After offering incentives to international operators last year to drill in Argentina, the country still has more work to do in attracting foreign investment.
High inflation and the local economy remain concerns for newcomers looking to profit from hydrocarbon exploration in Argentina, said Cesar Guzzetti, general manager of Latin America South Cone at Gaffney, Cline & Associates, during a Houston Petroleum Club presentation in August.
The country’s most recent piece of hydrocarbon legislation, which was passed last October, is designed to attract more investment by assuring outside companies that they will face a more predictable business environment and that it will be easier to send profits back home.
The law caps certain royalties and fees collected by state and federal governments, allows the negotiation of longer exploration contracts, and enables taxfree export of a certain volume of crude. However, some incentives only benefit the largest companies, which are able to make investments of USD 250 million or more.
Large multinational operators such as Chevron already have a presence in Argentina because they have enough cash flow from other assets to make very longterm investments and can afford to comply with strict rules on sending money out of the country.
“They [Chevron and Schlumberger] have been working there for 50 years, so they know how to play over there. But yes, it is tough to go there now and establish a new business,” said Guzzetti in response to a question on whether only the “big boys” could “play” in the country’s economy.
Argentina’s own policy is the main barrier to entry for the new investors that it wishes to attract. The country has a history of devaluing its currency, which has created a national economy that is out of sync with the rest of the world. Guzzetti said the rate of inflation is estimated to be approximately 25% this year and that the subsidies designed to counteract its effects consume 7% of the country’s gross domestic product.

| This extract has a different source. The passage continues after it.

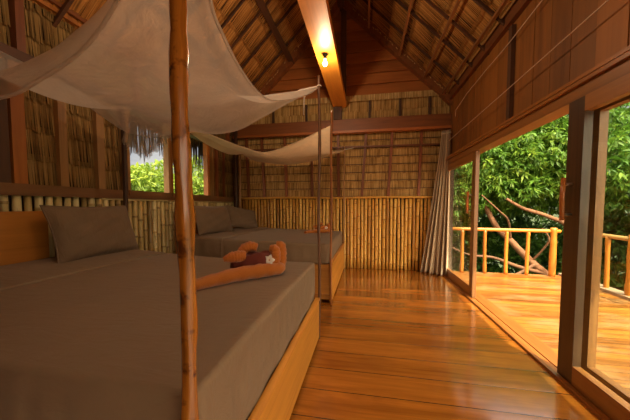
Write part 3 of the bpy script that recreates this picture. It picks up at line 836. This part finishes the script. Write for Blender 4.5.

President Cristina Fernández de Kirchner and her party are enforcers of the price controls and subsidies that make Argentina’s economy difficult to navigate for international companies. With the upcoming elections in October, there is a possibility that the next president, who cannot be Kirchner, may enact changes, but Guzzetti said it would be a difficult undertaking, no matter who the victor is.
So far, the development of unconventional fields by even large international operators has been modest. Half of the Vaca Muerta’s 54 horizontal wells have been drilled by the country’s national oil company, YPF. Total and Shell trail in a distant second and third with 9 and 10 wells respectively.
It costs YPF an average of USD7million to drill a vertical well and USD15million to drill a directional well. These prices are more than twice what many US operators spend.
The problem of high-cost operations is exacerbated by the remote location of the Neuquen Basin and other plays. Without the highly developed infrastructure and supply chains of Texas or North Dakota, it can be daunting for companies to muster the resources necessary to drill unconventional wells. Guzzetti told the story of an unnamed company that waited for more than a year to have a single fracturing truck shipped to its wellsite.
Roads, infrastructure, unions, logistics, shipping, and the capabilities of local service companies all factor into the final prices of operations and will have to be evaluated by all future entrants into Argentina’s oil and gas plays.